• [TASK DETAILS]: Reproduce the material that follows, please, but only from its first line to the line containing "cam.matrix_world = M", inclusive.

• [SOURCE DATA]:
+===+

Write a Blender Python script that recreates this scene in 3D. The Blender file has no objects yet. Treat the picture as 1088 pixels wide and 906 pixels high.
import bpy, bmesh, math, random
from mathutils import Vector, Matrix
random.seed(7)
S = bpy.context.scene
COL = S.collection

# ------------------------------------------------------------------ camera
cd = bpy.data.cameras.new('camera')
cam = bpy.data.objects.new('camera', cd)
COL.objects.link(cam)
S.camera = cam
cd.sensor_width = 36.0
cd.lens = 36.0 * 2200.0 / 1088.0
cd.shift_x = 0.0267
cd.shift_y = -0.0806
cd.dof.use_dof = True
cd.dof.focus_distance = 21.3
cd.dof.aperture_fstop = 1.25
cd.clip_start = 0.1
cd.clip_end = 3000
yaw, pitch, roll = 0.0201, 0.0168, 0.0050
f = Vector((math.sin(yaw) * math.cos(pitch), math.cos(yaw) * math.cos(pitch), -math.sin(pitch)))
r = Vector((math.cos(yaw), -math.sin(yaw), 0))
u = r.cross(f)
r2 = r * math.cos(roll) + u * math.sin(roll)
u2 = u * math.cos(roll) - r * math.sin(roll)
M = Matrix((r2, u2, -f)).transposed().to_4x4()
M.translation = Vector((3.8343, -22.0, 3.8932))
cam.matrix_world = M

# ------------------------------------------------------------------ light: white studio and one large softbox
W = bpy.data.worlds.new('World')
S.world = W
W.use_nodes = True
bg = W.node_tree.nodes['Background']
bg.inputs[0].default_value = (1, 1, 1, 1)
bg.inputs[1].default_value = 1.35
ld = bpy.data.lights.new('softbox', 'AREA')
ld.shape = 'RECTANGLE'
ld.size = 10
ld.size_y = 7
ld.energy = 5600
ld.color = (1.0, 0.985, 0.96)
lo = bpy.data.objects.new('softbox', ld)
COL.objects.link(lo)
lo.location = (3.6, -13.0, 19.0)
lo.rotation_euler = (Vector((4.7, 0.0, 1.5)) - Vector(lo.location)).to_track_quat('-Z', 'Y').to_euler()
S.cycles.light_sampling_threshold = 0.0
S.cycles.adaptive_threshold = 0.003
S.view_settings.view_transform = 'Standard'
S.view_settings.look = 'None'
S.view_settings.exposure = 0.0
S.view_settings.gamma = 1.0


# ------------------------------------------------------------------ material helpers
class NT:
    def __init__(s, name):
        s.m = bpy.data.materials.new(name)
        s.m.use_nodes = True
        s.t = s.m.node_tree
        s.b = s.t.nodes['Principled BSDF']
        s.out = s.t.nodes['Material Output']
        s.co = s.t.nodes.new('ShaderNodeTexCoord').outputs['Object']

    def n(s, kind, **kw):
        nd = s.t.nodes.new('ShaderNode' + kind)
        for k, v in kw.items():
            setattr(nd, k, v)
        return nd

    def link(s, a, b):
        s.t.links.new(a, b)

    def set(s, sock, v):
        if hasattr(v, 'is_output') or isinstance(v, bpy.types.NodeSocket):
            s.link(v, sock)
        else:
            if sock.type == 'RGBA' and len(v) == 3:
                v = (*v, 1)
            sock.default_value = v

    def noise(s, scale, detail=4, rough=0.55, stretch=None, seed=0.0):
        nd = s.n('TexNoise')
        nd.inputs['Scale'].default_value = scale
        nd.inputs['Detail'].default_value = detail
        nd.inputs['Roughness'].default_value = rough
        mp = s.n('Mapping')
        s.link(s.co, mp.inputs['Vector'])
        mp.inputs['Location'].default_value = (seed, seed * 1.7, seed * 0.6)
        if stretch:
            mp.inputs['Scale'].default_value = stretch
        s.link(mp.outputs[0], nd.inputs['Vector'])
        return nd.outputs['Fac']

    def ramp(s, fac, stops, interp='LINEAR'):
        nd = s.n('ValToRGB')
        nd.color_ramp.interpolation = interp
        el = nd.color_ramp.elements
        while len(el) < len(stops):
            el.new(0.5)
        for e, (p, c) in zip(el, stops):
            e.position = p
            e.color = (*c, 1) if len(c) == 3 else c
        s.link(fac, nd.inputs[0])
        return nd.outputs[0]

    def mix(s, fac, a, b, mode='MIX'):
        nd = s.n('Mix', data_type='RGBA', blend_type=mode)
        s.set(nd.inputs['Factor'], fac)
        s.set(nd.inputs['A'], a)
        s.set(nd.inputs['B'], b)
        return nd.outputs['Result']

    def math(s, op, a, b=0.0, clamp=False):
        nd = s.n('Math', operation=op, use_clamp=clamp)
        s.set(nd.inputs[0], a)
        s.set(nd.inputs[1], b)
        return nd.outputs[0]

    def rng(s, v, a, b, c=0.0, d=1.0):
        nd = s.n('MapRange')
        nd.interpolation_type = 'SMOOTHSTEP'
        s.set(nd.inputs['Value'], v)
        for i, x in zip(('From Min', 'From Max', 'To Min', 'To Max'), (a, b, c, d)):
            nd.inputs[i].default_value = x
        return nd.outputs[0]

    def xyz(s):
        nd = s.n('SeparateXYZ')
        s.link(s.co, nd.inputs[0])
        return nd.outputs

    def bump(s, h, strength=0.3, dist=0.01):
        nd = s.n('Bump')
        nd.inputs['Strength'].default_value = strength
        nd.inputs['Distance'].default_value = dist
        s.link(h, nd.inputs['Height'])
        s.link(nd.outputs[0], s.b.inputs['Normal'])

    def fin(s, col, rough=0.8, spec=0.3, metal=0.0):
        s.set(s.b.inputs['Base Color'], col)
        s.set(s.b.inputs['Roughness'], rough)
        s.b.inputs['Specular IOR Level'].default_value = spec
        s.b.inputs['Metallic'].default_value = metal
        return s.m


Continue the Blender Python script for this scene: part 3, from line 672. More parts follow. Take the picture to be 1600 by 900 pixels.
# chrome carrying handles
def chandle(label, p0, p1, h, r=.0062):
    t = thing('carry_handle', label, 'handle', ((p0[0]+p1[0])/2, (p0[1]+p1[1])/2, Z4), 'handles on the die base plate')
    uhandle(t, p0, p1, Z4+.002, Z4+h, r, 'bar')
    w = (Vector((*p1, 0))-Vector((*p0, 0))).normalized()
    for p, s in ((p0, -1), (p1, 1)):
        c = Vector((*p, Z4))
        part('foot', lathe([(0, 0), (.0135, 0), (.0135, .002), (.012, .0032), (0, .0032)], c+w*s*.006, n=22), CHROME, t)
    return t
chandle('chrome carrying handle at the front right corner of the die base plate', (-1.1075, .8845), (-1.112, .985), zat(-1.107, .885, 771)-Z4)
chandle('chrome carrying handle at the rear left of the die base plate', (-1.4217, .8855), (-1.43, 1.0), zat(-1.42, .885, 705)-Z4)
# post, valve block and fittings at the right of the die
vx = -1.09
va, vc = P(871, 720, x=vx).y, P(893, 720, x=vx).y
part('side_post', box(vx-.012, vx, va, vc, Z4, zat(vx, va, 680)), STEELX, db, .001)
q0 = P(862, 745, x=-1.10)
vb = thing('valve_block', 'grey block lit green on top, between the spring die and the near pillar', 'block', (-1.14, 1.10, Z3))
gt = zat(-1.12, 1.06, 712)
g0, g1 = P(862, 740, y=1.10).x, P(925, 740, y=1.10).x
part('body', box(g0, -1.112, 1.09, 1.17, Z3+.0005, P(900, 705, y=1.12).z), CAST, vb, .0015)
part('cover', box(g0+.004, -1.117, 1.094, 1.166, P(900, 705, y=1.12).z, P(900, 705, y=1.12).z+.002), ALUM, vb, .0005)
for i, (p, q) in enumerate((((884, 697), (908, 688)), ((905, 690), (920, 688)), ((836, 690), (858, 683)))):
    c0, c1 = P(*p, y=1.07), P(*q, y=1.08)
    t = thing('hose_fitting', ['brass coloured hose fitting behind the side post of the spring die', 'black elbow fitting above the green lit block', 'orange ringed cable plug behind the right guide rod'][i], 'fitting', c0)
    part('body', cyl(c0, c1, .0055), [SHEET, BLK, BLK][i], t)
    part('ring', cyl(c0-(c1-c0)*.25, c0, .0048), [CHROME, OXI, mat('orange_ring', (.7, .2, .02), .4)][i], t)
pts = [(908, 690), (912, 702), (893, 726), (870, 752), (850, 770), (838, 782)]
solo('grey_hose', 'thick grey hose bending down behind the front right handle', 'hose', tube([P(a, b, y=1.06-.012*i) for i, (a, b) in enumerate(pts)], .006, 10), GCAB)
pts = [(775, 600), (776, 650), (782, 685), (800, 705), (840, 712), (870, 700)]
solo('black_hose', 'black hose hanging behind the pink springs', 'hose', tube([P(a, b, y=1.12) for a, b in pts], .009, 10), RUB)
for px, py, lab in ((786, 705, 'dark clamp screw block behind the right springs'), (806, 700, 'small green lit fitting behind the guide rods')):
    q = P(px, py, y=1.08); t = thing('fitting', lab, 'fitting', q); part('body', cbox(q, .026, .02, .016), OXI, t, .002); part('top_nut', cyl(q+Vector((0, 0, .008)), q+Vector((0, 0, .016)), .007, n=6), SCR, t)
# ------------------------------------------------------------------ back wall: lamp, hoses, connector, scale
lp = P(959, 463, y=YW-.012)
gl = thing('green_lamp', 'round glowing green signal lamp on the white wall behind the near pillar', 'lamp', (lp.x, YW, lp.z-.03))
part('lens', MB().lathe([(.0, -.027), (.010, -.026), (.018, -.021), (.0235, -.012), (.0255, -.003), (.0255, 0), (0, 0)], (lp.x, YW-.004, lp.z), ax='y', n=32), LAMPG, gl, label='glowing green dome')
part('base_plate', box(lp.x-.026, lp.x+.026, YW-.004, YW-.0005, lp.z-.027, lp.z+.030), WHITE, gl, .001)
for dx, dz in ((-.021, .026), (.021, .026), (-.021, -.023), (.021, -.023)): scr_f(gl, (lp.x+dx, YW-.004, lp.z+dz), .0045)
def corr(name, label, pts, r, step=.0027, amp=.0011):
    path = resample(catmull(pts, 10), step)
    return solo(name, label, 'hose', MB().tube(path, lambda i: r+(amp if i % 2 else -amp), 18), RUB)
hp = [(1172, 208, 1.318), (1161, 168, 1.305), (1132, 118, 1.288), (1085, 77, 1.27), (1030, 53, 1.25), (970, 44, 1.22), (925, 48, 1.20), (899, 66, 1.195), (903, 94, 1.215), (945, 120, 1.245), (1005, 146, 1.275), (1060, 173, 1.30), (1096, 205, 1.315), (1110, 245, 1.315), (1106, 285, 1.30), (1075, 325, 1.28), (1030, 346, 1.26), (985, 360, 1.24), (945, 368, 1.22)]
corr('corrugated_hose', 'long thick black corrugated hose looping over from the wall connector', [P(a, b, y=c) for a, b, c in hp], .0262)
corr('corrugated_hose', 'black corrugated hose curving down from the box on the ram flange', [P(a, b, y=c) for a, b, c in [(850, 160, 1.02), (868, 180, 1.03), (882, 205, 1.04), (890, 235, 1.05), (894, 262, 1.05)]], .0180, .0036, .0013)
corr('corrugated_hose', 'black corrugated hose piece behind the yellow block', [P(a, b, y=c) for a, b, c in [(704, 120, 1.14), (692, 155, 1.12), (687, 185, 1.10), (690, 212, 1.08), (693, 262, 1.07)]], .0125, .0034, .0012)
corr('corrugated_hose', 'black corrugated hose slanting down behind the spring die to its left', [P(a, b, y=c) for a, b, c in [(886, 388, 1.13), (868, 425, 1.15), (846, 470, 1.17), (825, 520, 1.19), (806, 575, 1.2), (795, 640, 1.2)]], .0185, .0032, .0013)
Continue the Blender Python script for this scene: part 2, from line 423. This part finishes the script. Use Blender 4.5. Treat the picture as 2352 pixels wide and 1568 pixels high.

+===+

• [THE OUTPUT]:
Write a Blender Python script that recreates this scene in 3D. The Blender file has no objects yet. Treat the picture as 1088 pixels wide and 906 pixels high.
import bpy, bmesh, math, random
from mathutils import Vector, Matrix
random.seed(7)
S = bpy.context.scene
COL = S.collection

# ------------------------------------------------------------------ camera
cd = bpy.data.cameras.new('camera')
cam = bpy.data.objects.new('camera', cd)
COL.objects.link(cam)
S.camera = cam
cd.sensor_width = 36.0
cd.lens = 36.0 * 2200.0 / 1088.0
cd.shift_x = 0.0267
cd.shift_y = -0.0806
cd.dof.use_dof = True
cd.dof.focus_distance = 21.3
cd.dof.aperture_fstop = 1.25
cd.clip_start = 0.1
cd.clip_end = 3000
yaw, pitch, roll = 0.0201, 0.0168, 0.0050
f = Vector((math.sin(yaw) * math.cos(pitch), math.cos(yaw) * math.cos(pitch), -math.sin(pitch)))
r = Vector((math.cos(yaw), -math.sin(yaw), 0))
u = r.cross(f)
r2 = r * math.cos(roll) + u * math.sin(roll)
u2 = u * math.cos(roll) - r * math.sin(roll)
M = Matrix((r2, u2, -f)).transposed().to_4x4()
M.translation = Vector((3.8343, -22.0, 3.8932))
cam.matrix_world = M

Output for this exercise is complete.